Scenes as source code:

########

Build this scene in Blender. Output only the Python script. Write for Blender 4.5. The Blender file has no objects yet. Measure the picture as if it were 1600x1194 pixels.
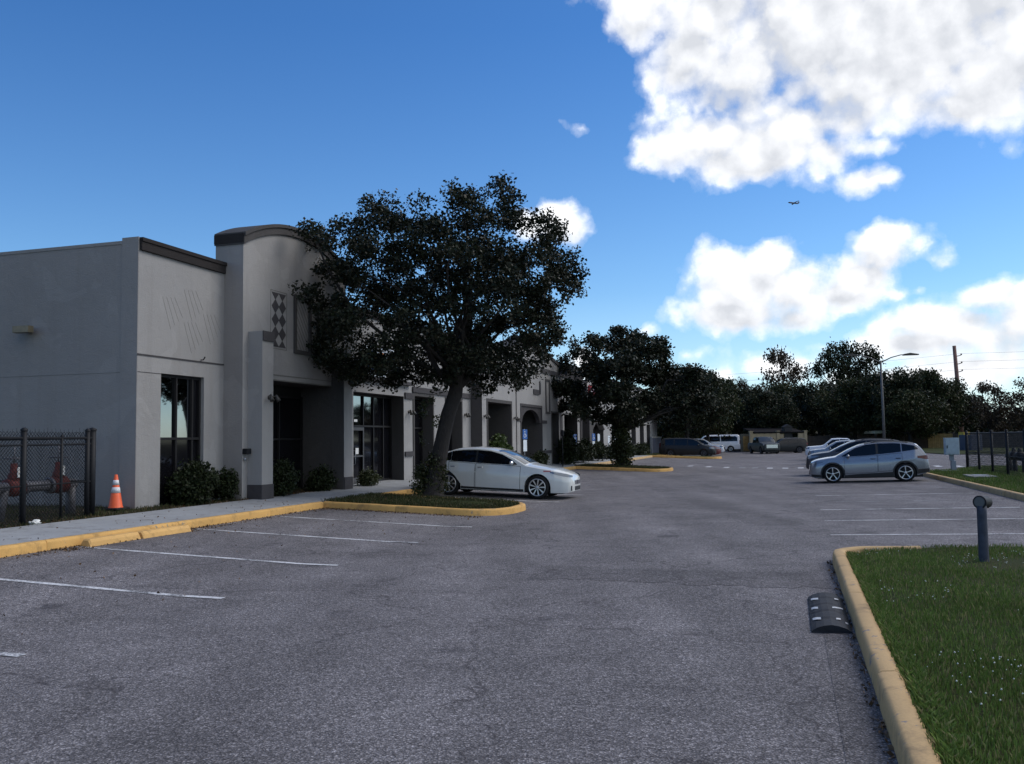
import bpy, bmesh, math, random
import numpy as np
from math import sin, cos, pi, radians, atan, atan2, asin, sqrt, tan
from mathutils import Vector, Matrix

SC = bpy.context.scene
COL = SC.collection
TH = radians(17.2)                      # heading of the shop front against the view axis
FX, FY = sin(TH), cos(TH)               # along the front (s)
PX, PY = -cos(TH), sin(TH)              # towards the building (t)
ROT = pi / 2 - TH                       # local x = s, local y = t
EYE = 1.72
rng = random.Random(7)
NR = np.random.default_rng(11)

def W(s, t, z=0.0):
    return Vector((FX * s + PX * t, FY * s + PY * t, z))

def zg(t):
    if t > 6.5:
        return .04 * (min(t, 14.0) - 6.5)
    if t < 0:
        return .022 * min(-t, 7.0)
    return 0.0

def at(px, D, z):                       # a point D metres ahead at photo column px (far background only)
    return Vector(((px - 800) / 1400 * D, D, z))

def ftop(px, y, D):                     # height seen at photo row y at distance D
    hor = 687 - .0131 * (px - 800)
    return EYE + (hor - y) / 1400 * D

# ------------------------------------------------------------------ object helpers
def link(o, parent=None):
    COL.objects.link(o)
    if parent is not None:
        o.parent = parent
    return o

def tag(o, label=None, cat=None, group=None, kind=None):
    if label: o['label'] = label
    if cat: o['category'] = cat
    if group: o['group'] = group
    if kind: o['kind'] = kind
    return o

def empty(name, label, cat, loc=(0, 0, 0), rz=0.0, group=None):
    o = bpy.data.objects.new(name, None)
    o.empty_display_size = .1
    link(o); o.location = loc; o.rotation_euler = (0, 0, rz)
    return tag(o, label, cat, group)

def put(name, s, t, z, label, cat, group=None):     # an Empty whose axes run along the lot
    return empty(name, label, cat, W(s, t, z), ROT, group)

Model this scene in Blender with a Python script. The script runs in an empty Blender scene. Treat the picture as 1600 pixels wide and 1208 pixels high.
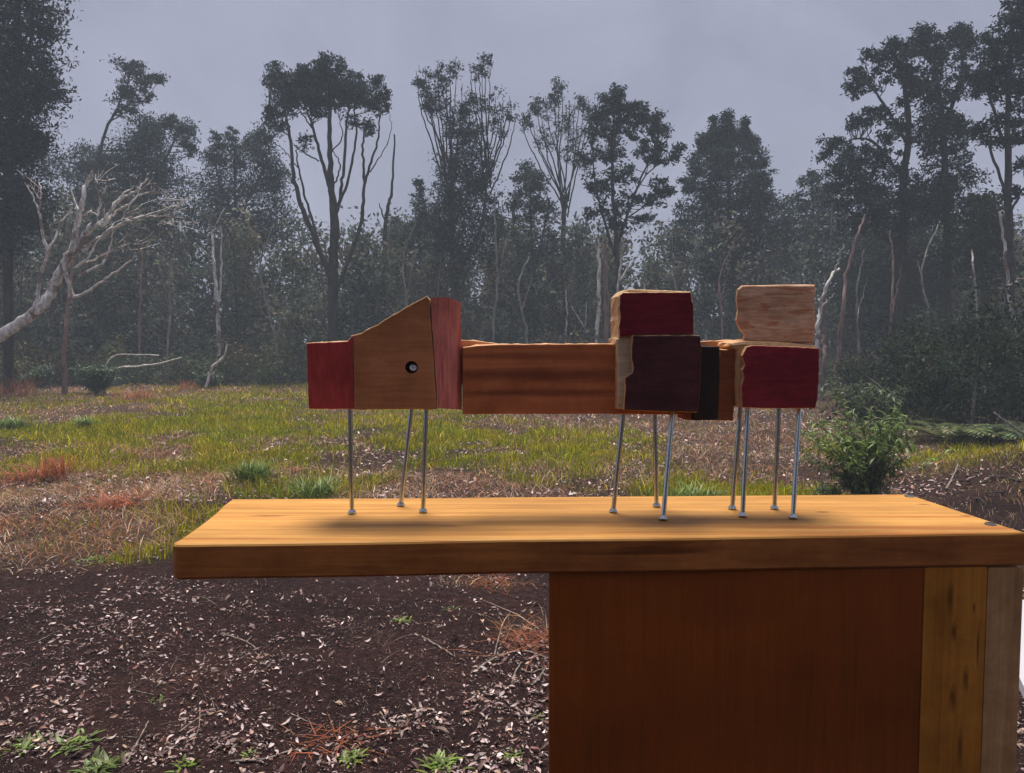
import bpy, bmesh, math
import numpy as np
from mathutils import Vector

RNG = np.random.default_rng(11)
S = bpy.context.scene
COL = S.collection

# ------------------------------------------------------------------ camera
CAM_Z, F, PITCH = 1.45, 1205.0, math.radians(3.3)
cam_data = bpy.data.cameras.new('camera')
cam_data.sensor_width = 36.0
cam_data.lens = 36.0 * F / 1600.0
cam_data.clip_start = 0.02
cam_data.clip_end = 1000.0
cam = bpy.data.objects.new('camera', cam_data)
COL.objects.link(cam)
cam.location = (0, 0, CAM_Z)
cam.rotation_euler = (math.pi / 2 - PITCH, 0, 0)
S.camera = cam

# ------------------------------------------------------------------ sky, sun, exposure
SUN_EL, SUN_AZ = math.radians(72), math.radians(-12)      # azimuth measured from +Y (behind the bench) towards +X
SUN_STRENGTH, SKY_STRENGTH, EXPOSURE = 1.5, 0.060, 2.0
w = bpy.data.worlds.new('World')
S.world = w
w.use_nodes = True
wn, wl = w.node_tree.nodes, w.node_tree.links
wn.clear()
sky = wn.new('ShaderNodeTexSky')
sky.sky_type = 'NISHITA'
sky.sun_disc = False
sky.sun_elevation = SUN_EL
sky.sun_rotation = SUN_AZ
sky.air_density = 1.0
sky.dust_density = 4.0
hs = wn.new('ShaderNodeHueSaturation')
hs.inputs['Saturation'].default_value = 0.22
wl.new(sky.outputs[0], hs.inputs['Color'])
mixw = wn.new('ShaderNodeMix')
mixw.data_type = 'RGBA'
mixw.inputs[0].default_value = 0.88                       # the closed cloud layer over the blue
wl.new(hs.outputs[0], mixw.inputs[6])
ctc = wn.new('ShaderNodeTexCoord')
cno = wn.new('ShaderNodeTexNoise')
cno.inputs['Scale'].default_value = 3.0
cno.inputs['Detail'].default_value = 9
cno.inputs['Roughness'].default_value = 0.62
cno.inputs['Distortion'].default_value = 0.6
wl.new(ctc.outputs['Generated'], cno.inputs['Vector'])
crp = wn.new('ShaderNodeValToRGB')
crp.color_ramp.elements[0].position, crp.color_ramp.elements[0].color = 0.3, (0.72, 0.79, 1.24, 1)
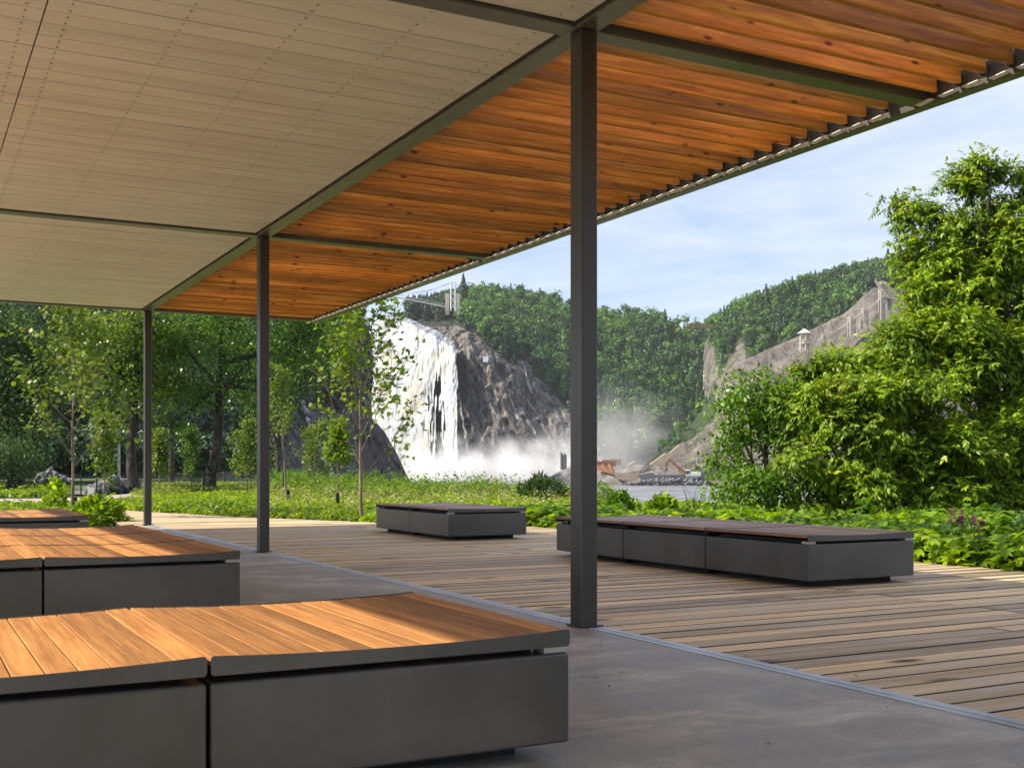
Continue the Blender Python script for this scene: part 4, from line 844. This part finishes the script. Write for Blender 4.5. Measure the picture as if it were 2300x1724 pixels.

########

Take the lines from the one holding "Model this scene" to the one holding "COL = S.collection", both lines included, and give them again exactly, with no pictures.

Model this scene in Blender with a Python script. The script runs in an empty Blender scene. Treat the picture as 1600 pixels wide and 1208 pixels high.
import bpy, bmesh, math
import numpy as np
from mathutils import Vector

RNG = np.random.default_rng(11)
S = bpy.context.scene
COL = S.collection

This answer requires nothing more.